SCO vs. Novell; Novell wins.

Shawn O'Shea shawn at eth0.net
Wed Mar 31 13:32:02 EDT 2010


> >
> Reading further in this morning's updates it does appear that SCO will
> pursue the IBM case, and there are a few other cases with claims and
> counter claims.  SCO's agreement with its attorneys, Bois Schiller,
> obligate them to the end of the case. While this verdict does remove
> some of the supports from it's IBM case, the underlying issue in the SCO
> vs. IBM is the contract. SCO is claiming that IBM, in violation of its
> contract contributed 3 derivative works, (1) SMP, (2) NUMA (through its
> acquisition of Sequent), and (3) JFS - IBM claims the Linux JFS comes
> from OS/2, not Unix. This actually goes back to the old AT&T Unix
> contracts that had a 'derivative works' clause. IBM also has counter
> claims against SCO.  Additionally, SCO can appeal this verdict, though
> that is unlikely.  I think we will see in a few days what Judge Cahn
> decides to do.

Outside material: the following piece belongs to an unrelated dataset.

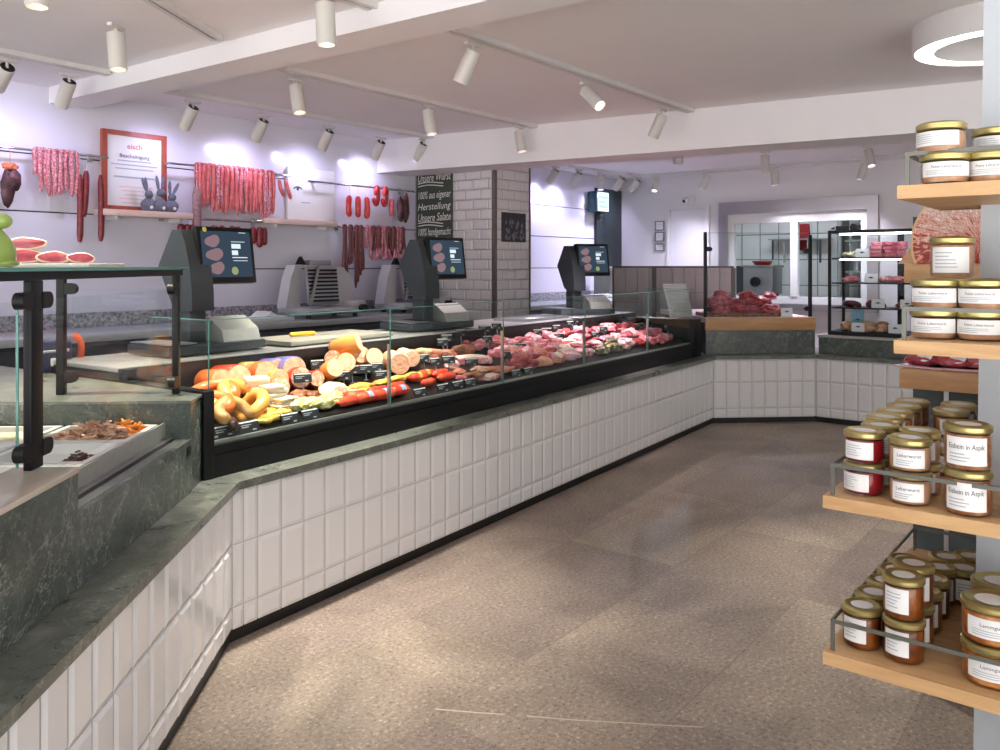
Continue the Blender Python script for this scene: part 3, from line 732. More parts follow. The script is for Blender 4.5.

While the IBM litigation is the major one, there is still
> a few others under stay including the SUSE vs. SCO arbitration in Europe
> regarding United Linux. I'm sure that IBM and Novell will push their
> motions in the bankruptcy court to force SCO into chapter 7 now with
> Novell clearly holding ownership to the copyrights.
>
>
I'd also love to see the Red Hat v SCO trial continue (also stayed due to
the bankruptcy proceedings). Red Hat basically took SCO to task for
slandering Linux and making false claims of infringement, thereby damaging
the good name of Red Hat's flagship product, their Linux distro.

Groklaw has an excellent SCO litigation timeline, showing all the different
major litigation happenings in the SCO saga.